TİLKİYE, kaç tane kahramanlık hikayen var diye sormuşlar. O da, on bir tane demiş. Meraklılar, ne hakkında bunlar diyerek üsteleyince, tilki "vallaha, on biri de tavuk çalmak üzerinedir" demiş.
Merkez bankacılarının kahramanlık hikayelerinin sayısı, on birden az değildir. Ne hakkındadır bunlar diye sorunca, anlıyoruz ki, hepsi faiz arttırmak üzerine.
Geçenlerde Merkez Bankası, enflasyonu dizginlemek için, faiz silahını çekmekte tereddüt etmeyeceğini açıkladı. Vay be! Bunu da cesaret olarak sundu. Cesaret bunun neresinde anlamıyorum. Ben, tam tersini düşünüyorum. Esas faizleri indirebilmek yürek ister. Yoksa ne olacak; sırtında yumurta küfesi mi var? Yükselt faizi; yükü, faizleri ödeyecek Hazine’nin, vergileri toplayacak Maliye’nin üstüne yık, sonra vazifesini yapmış bir kurum olarak yan gel yat. Hüner, kantarın topuzunu kaçırmamaktadır.
Benim aklıma takılan soru şu: Büyük üstatlar diyor ki; merkez bankaları faizleri yükselterek, enflasyonu düşürür. Dolayısıyla Türkiye’de de, enflasyonu düşürmek için aynı şey yapılmalıdır. Ancak, 2001 krizinden sonra bunun tersi oldu. Yüksek düzeye gelmiş olan nominal ve reel faizler, o tarihten sonra düştü. Düşüş, bu yılın mayıs ayına kadar sürdü. Eş zamanlı olarak, enflasyon da düştü. Şimdi bu yaşanmış deneye bakıp, "faizleri düşürmek, enflasyonu da düşürür" denemez mi? Tabii denemez. Öyleyse, faizleri yükselterek enflasyonun düşürmek de, her hal ve şartta doğru kural olamaz. Cevabı zor olan, hangi konjonktürde ne yapmalı sorusudur.
* * *
İçinde insan olan iktisatta, "sebep-sonuç" ilişkileri, Aristo mantığı ile açıklanamaz. Her zaman, bir sonucu yaratan birden fazla sebep vardır. Üstelik sebeple, sonuç arasındaki ilişki de hep aynı değildir. Bu ilişki, bir süre doğru, bir süre sonra ters oranlı olabilir. Hepimiz, yemekle, sağlıklı yaşam arasındaki ilişkinin ne kadar karmaşık olduğunu, yaşayarak ve yiyerek öğreniyoruz. Can, hem boğazdan geliyor, hem de boğazdan gidiyor. Önemli olan neyin, ne kadar ve ne zaman yeneceğidir. Yoksa, durmadan tıkıştırmak veya ağzına bir şey koymamak sağlıklı yaşam sağlamıyor.

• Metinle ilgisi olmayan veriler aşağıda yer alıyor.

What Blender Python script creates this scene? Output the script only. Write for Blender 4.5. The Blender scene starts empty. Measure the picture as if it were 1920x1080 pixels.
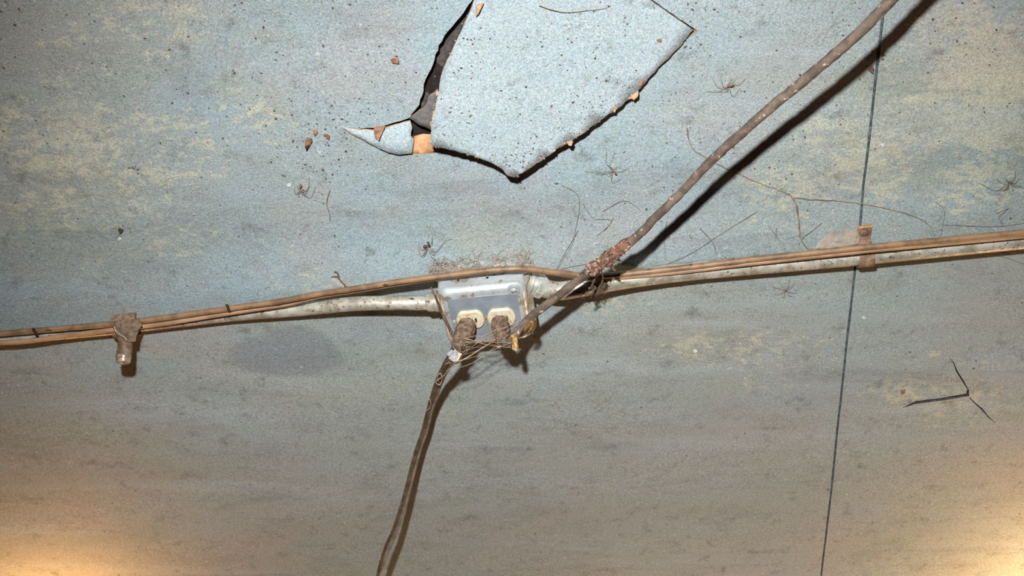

Gelelim faiz yükseltmekle, enflasyon düşürmek arasındaki ilişkiye. Merkez bankaları, kural olarak bankacılık sistemine "borç verir". Faizin artması, paranın pahalılaşması demektir. Ödünç paranın maliyeti artınca, şirketler ve halk "bu faizle borçlanıp" yatırım yapmakta ya da taksitli mal mülk almakta hesap yoktur der. Harcamaları yani talebi kısar; bu da enflasyonu dizginler. Bizim MB ise, uzun süredir "borç vermiyor, borç alıyor".
Faizler artınca, öncelikle TL mevduatın ve tahvilin getirisini arttırıyor. Ülkeye sıcak para giriyor. Döviz fiyatları düşüyor. Dövize endekslenmiş enflasyon düşüyor. Burası iyi. Ama ülkeye para girdikçe, iç talep canlanıyor, enflasyon tehlikesi beliriyor. Üstelik sürdürülemez bir cari açık oluşuyor.Kur düzeltmesi beklentileri artıyor. Gün geliyor, kurla inen enflasyon, kurla çıkıyor.
Son Söz: Tırsmış dövize, hiçbir faiz yeterince yüksek değildir.